117. Regulating Lives Like Machinery: The Underground History of American Education by John Taylor Gatto from archive.org
Regulating Lives Like Machinery
The real explanation for this sudden gulf between NEA policies in 1893 and 1911 had nothing to do with intervening feedback from teachers, principals, or superintendents about what schools needed; rather, it signaled titanic forces gathering outside the closed universe of schooling with the intention of altering this nation's economy, politics, social relationships, future direction, and eventually the terms of its national existence, using schools as instruments in the work.
Schoolmen were never invited to the policy table at which momentous decisions were made. When Ellwood P. Cubberley began tentatively to raise his voice in protest against radical changes being forced upon schools (in his history of education), particularly the sudden enforcement of compulsory attendance laws which brought amazing disruption into the heretofore well-mannered school world, he quickly pulled back without naming the community leaders — as he called them — who gave the actual orders. This evidence of impotence documents the pedagogue status of even the most elevated titans of schooling like Cubberley. You can find this reference and others like it in Public Education in the United States.
Scientific management was about to merge with systematic schooling in the United States; it preferred to steal in silently on little cat's feet, but nobody ever questioned the right of businessmen to impose a business philosophy to tamper with children's lives. On the cantilever principle of interlocking directorates pioneered by Morgan interests, scientific school management flowed into other institutional domains of American life, too. According to Taylor, application of mechanical power to production could be generalized into every arena of national life, even to the pulpit, certainly to schools. This would bring about a realization that people's lives could be regulated very much like machinery, without sentiment. Any expenditure of time and energy demanded rationalization, whether first-grader or coalminer, behavior should be mathematically accounted for following the new statistical procedures of Galton and Karl Pearson.
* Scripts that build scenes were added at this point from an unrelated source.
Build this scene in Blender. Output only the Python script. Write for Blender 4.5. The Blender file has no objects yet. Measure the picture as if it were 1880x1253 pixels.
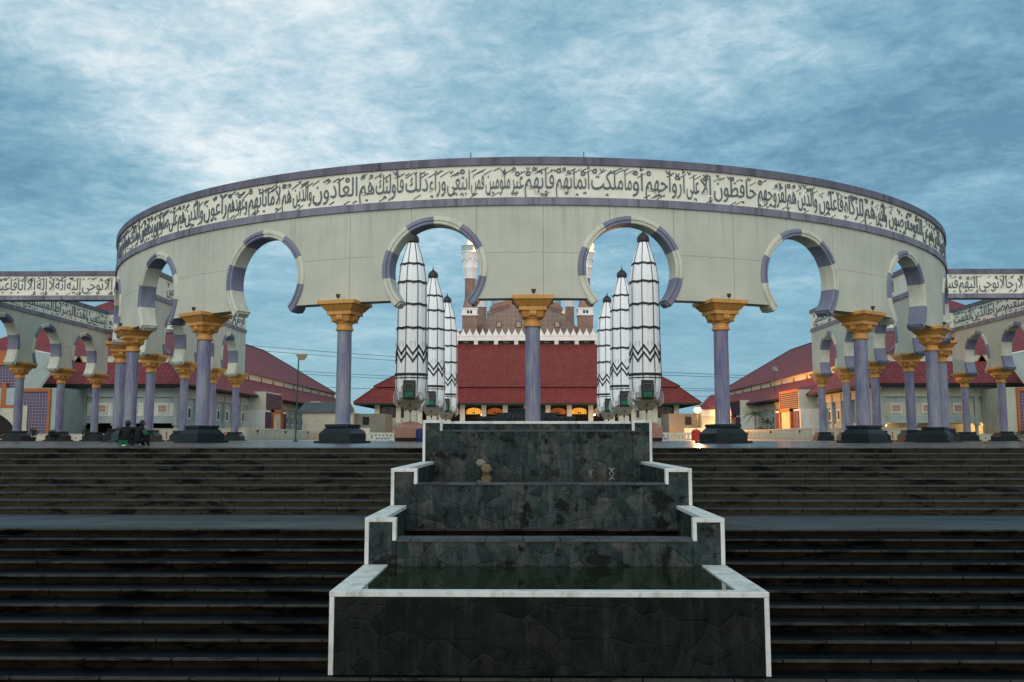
import bpy, bmesh, math, random
from mathutils import Vector, Matrix
random.seed(7)
S = bpy.context.scene
COL = S.collection
PI = math.pi
R_ = math.radians

# ------------------------------------------------------------------ camera
cam = bpy.data.cameras.new('camera')
cam.sensor_width = 36.0
cam.lens = 36.0 * 1686.56 / 1880.0
cam.clip_start = 0.1
cam.clip_end = 5000
co = bpy.data.objects.new('camera', cam)
COL.objects.link(co)
co.location = (-0.315, 0, 0.245)
co.rotation_euler = (PI / 2 + 0.1062, 0, 0.0141)
S.camera = co

# ------------------------------------------------------------------ sky, sun, exposure
SUN_EL, SUN_AZ = R_(24), R_(196)          # the glow is behind the camera, a little to the left
w = bpy.data.worlds.new('World')
S.world = w
w.use_nodes = True


class NT:
    def __init__(s, nt):
        s.nt = nt; s.n = nt.nodes; s.l = nt.links

    def new(s, t, **kw):
        nd = s.n.new(t)
        for k, v in kw.items():
            if k.startswith('i_'):
                nd.inputs[k[2:].replace('_', ' ')].default_value = v
            else:
                setattr(nd, k, v)
        return nd

    def link(s, a, b): s.l.new(a, b)

    def setin(s, sock, v):
        if isinstance(v, bpy.types.NodeSocket): s.l.new(v, sock)
        else: sock.default_value = v

    def math(s, op, a, b=0.0, c=0.0, clamp=False):
        nd = s.n.new('ShaderNodeMath'); nd.operation = op; nd.use_clamp = clamp
        s.setin(nd.inputs[0], a); s.setin(nd.inputs[1], b); s.setin(nd.inputs[2], c)
        return nd.outputs[0]

    def vmath(s, op, a, b=(0, 0, 0)):
        nd = s.n.new('ShaderNodeVectorMath'); nd.operation = op
        s.setin(nd.inputs[0], a); s.setin(nd.inputs[1], b)
        return nd.outputs['Value'] if op in ('DOT_PRODUCT', 'LENGTH') else nd.outputs[0]

    def mix(s, f, a, b, mode='MIX'):
        nd = s.n.new('ShaderNodeMix'); nd.data_type = 'RGBA'; nd.blend_type = mode
        s.setin(nd.inputs['Factor'], f); s.setin(nd.inputs[6], a); s.setin(nd.inputs[7], b)
        return nd.outputs[2]

    def ramp(s, f, pts, interp='LINEAR'):
        nd = s.n.new('ShaderNodeValToRGB'); nd.color_ramp.interpolation = interp
        e = nd.color_ramp.elements
        while len(e) < len(pts): e.new(0.5)
        for k, (p, c) in enumerate(pts):
            e[k].position = p; e[k].color = c if len(c) == 4 else (*c, 1)
        s.setin(nd.inputs[0], f)
        return nd.outputs[0]

    def noise(s, vec, scale, detail=4, rough=0.55, dist=0.0):
        nd = s.n.new('ShaderNodeTexNoise')
        nd.inputs['Scale'].default_value = scale; nd.inputs['Detail'].default_value = detail
        nd.inputs['Roughness'].default_value = rough; nd.inputs['Distortion'].default_value = dist
        if vec is not None: s.l.new(vec, nd.inputs['Vector'])
        return nd.outputs[0]

    def mapping(s, vec, scale=(1, 1, 1), loc=(0, 0, 0), rot=(0, 0, 0)):
        nd = s.n.new('ShaderNodeMapping'); s.l.new(vec, nd.inputs['Vector'])
        nd.inputs['Scale'].default_value = scale; nd.inputs['Location'].default_value = loc
        nd.inputs['Rotation'].default_value = rot
        return nd.outputs[0]


T = NT(w.node_tree)
T.n.clear()
tc = T.new('ShaderNodeTexCoord')
sky = T.new('ShaderNodeTexSky', sky_type='NISHITA', sun_disc=False, sun_elevation=SUN_EL,
            sun_rotation=SUN_AZ, air_density=1.2, dust_density=2.0, ozone_density=2.5)
sep = T.new('ShaderNodeSeparateXYZ'); T.link(tc.outputs['Generated'], sep.inputs[0])
x, y, z = sep.outputs
zz = T.math('ADD', T.math('MAXIMUM', z, 0.0), 0.16)
cb = T.new('ShaderNodeCombineXYZ')
T.link(T.math('DIVIDE', x, zz), cb.inputs[0]); T.link(T.math('DIVIDE', y, zz), cb.inputs[1])
P = cb.outputs[0]
n1 = T.noise(T.mapping(P, (0.55, 0.55, 1), (3.1, 1.7, 0)), 1.0, 4, 0.5, 0.8)
n2 = T.noise(T.mapping(P, (1.3, 1.7, 1), (0.4, 5.2, 0), (0, 0, 0.5)), 1.7, 9, 0.6, 0.35)
n3 = T.noise(T.mapping(P, (3.4, 3.6, 1), (7.4, 2.2, 0), (0, 0, 0.5)), 3.6, 7, 0.68, 0.4)


def blob(d, k):
    d = Vector(d).normalized()
    dot = T.vmath('DOT_PRODUCT', tc.outputs['Generated'], tuple(d))
    return T.math('POWER', T.math('MAXIMUM', dot, 0.0), k)


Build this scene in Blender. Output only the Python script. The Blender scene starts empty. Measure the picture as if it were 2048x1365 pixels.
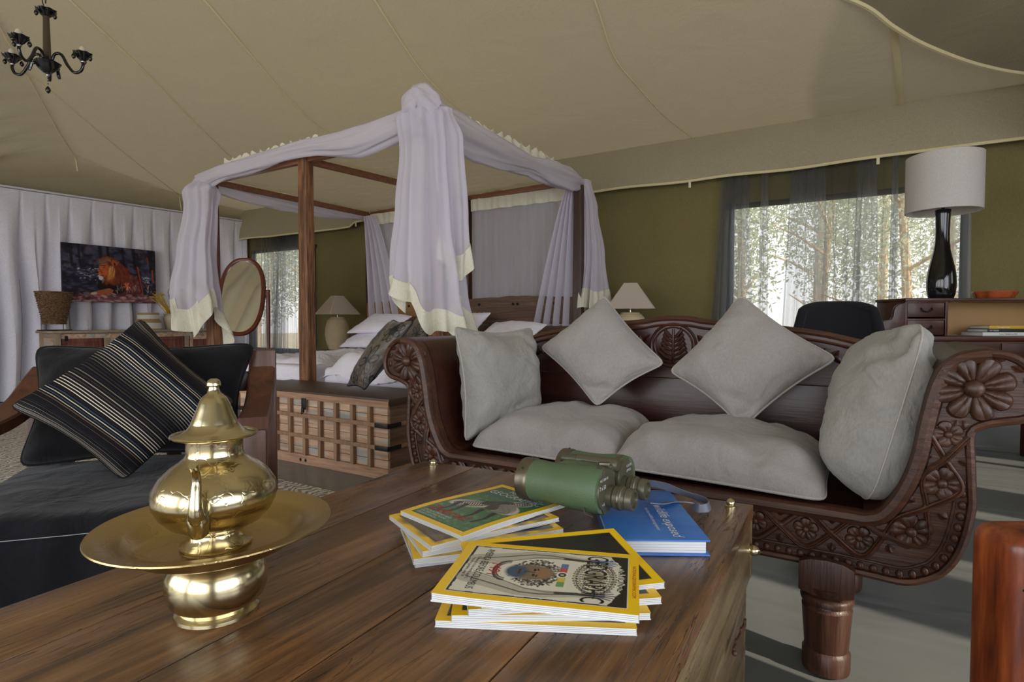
import bpy, bmesh, math, random
import numpy as np
from mathutils import Vector, Matrix, noise
D = bpy.data
S = bpy.context.scene
COL = S.collection
PI = math.pi
random.seed(7)

# ------------------------------------------------------------------ camera, sky, sun, lights, exposure
cam_d = D.cameras.new('camera'); cam = D.objects.new('camera', cam_d); COL.objects.link(cam)
S.camera = cam
yaw = math.radians(31.7); pitch = math.atan(41 / 1164)
cam.location = (0, 0, .95)
cam.rotation_euler = (PI / 2 - pitch, 0, yaw)
cam_d.sensor_width = 36; cam_d.lens = 1164 / 2048 * 36
cam_d.clip_start = .02; cam_d.clip_end = 200

W = D.worlds.new('world'); S.world = W; W.use_nodes = True
wn = W.node_tree.nodes; wl = W.node_tree.links
bg = wn['Background']
sky = wn.new('ShaderNodeTexSky'); sky.sky_type = 'HOSEK_WILKIE'; sky.turbidity = 4.0
sky.sun_direction = Vector((.75, -.45, .6)).normalized(); sky.ground_albedo = .4
mixs = wn.new('ShaderNodeMixRGB'); mixs.inputs[0].default_value = .55
mixs.inputs[2].default_value = (1.0, .98, .95, 1)
wl.new(sky.outputs[0], mixs.inputs[1]); wl.new(mixs.outputs[0], bg.inputs[0])
bg.inputs[1].default_value = 3.0

sun_d = D.lights.new('sun', 'SUN'); sun_d.energy = 5.0; sun_d.angle = .012; sun_d.color = (1, .86, .66)
sun = D.objects.new('sun', sun_d); COL.objects.link(sun)
sun.rotation_euler = Vector((.86, -.18, .48)).to_track_quat('Z', 'Y').to_euler()

def area(name, loc, target, sx, sy, energy, col=(1, 1, 1)):
    l = D.lights.new(name, 'AREA'); l.shape = 'RECTANGLE'; l.size = sx; l.size_y = sy; l.energy = energy; l.color = col
    o = D.objects.new(name, l); COL.objects.link(o); o.location = loc
    o.rotation_euler = (Vector(target) - Vector(loc)).to_track_quat('-Z', 'Y').to_euler(); return o
# daylight coming in through the wide open tent front behind the camera and the opening on the right
area('front_opening_daylight', (-2.6, -3.4, 1.5), (-2.9, 3, 1.1), 9, 2.2, 170, (.86, .92, 1))
area('side_opening_daylight', (3.2, .2, 1.45), (-5, 3.0, 1.1), 4.2, 2.0, 120, (.84, .89, 1))

S.view_settings.view_transform = 'Standard'; S.view_settings.look = 'None'
S.view_settings.gamma = 1; S.view_settings.use_curve_mapping = False
S.view_settings.exposure = 0.08
S.cycles.transparent_max_bounces = 24

# ------------------------------------------------------------------ materials
def srgb(r, g, b):
    f = lambda c: (c / 255 / 12.92) if c / 255 <= .04045 else ((c / 255 + .055) / 1.055) ** 2.4
    return (f(r), f(g), f(b), 1)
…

The scientific management movement was backed by many international bankers and industrialists. In 1905, the vice president of the National City Bank of New York, Frank Vanderlip, made his way to the speaker's podium at the National Education Association's annual convention to say:
I am firmly convinced the economic success of Germany can be encompassed in a single word — schoolmaster. From the economic point of view the school system of Germany stands unparalleled.
German schools were psychologically managed, ours must be, too. People of substance stood, they thought, on the verge of an ultimate secret. How to write upon the empty slates of empty children's minds in the dawning era of scientific management. What they would write there was a program to make dwarf and fractional human beings, people crippled by implanted urges and habits beyond their understanding, men and women who cry out to be managed.